Sözüm ona çevreciler köylüleri koruma adına burada eylemler yapmaya başlamış.

Sinekten yağ çıkarma ustası CHP’li Ereğli Belediye Başkanı Halil Posbıyık zaten hazır.

Festivallerine destek olmayan herkesin –Geçmişte örnekleri EREMİR olduğu gibi- ceza vermeye hazırdır.

Bünyesinde  Maden cevherlerini bilen bir uzmanı olmayan Çevre, Şehircili ve İklim Müdürlüğü’nün cehaleti de eklenince yatırımcının tesisi mühürlenmiş.

TÜBİTAK’ın raporunda, “Son yıllarda çelik fabrikaları, çevre koruma ve geri dönüşüm konusunda çeşitli programlar üzerine yoğunlaşarak,kullanılmayan atık malzeme oranını sıfıra indirmeye çalışmaktadırlar. Bu programlar; tüm çelik üretim prosesi aşamalarını,yan ürün oluşumunu minimuma indirmeyi, düşük maliyetle üretim yapmayı, taşıma ve proses teknolojilerini kapsamaktadır. Kaynakların efektif kullanımı, ekonomi ve çevre koruma faktörleri dikkate alındığında, çelik fabrikalarından çıkan çeşitli türdeki cürufların, toz ve çamurların çok iyi bir şekilde değerlendirilmesini gerektirmektedir.
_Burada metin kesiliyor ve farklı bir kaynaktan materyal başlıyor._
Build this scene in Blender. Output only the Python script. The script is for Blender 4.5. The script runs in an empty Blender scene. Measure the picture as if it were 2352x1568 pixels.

Çelik üretiminde ortaya çıkan fazla miktardaki yan ürünler, dünyada birçok ülkede yasalarla denetlenmekte ve demir çelik fabrikaları kendi atıklarını ya da yan ürünlerini çevresel faktörleri de dikkate alarak kullanmanın veya yok etmenin yollarını aramaktadırlar. Dünyadaki eğilim çelik üretiminde yan ürünleri mümkün olduğunca kullanmak ve yasalarla yan ürün kullanımını desteklemektir. Ülkemizde de demir çelik endüstrisinden gelen yan ürünlerin geri kazanımı ve atıkların çevreyle uyumlu bir şekilde yok edilebilmesi konusunda çalışmalar yapılarak, üretim yapan şirketler ve araştırmacılar birlikte çalışmalı, geliştirilen/geliştirilecek atık/yan ürün değerlendirme prosesleri devletimiz tarafından yasalarla desteklenmelidir” denildi.

Yani Devlet politikası olarak maddi olarak destekleniyor.

Ancak Devletin bir başka birimi “Mühür” basıyor.

Sonra da diyoruz ki; Zonguldak’a neden yatırımcı gelmiyor.

Söz konusu firmada kamyon şoförü olarak aracıyla seyreden bir emekçinin mesai saati bitiminde işyerinin otoparkına aracını park etmek üzere yolu kesiliyor.

Baş aktör hukukçu.

Yani hukukun üstünlüğüne inanan –sözüm ona- kişi.

Aynı kamyoncu acaba onun aracının önünü kesse ne olurdu?

Hiç düşündünüz mü?

Emekçi insanı evinde eşi, çocukla beklerken bir  işgüzar bilip bilmeden yolunu kesip alı koymuş.

Burada Ereğli’de Devleti temsil eden Kaymakama görev düşüyor.

Yol kesme nedir? Dağ kanunlarıyla mı yönetiliyoruz. Sevgiyle kalın.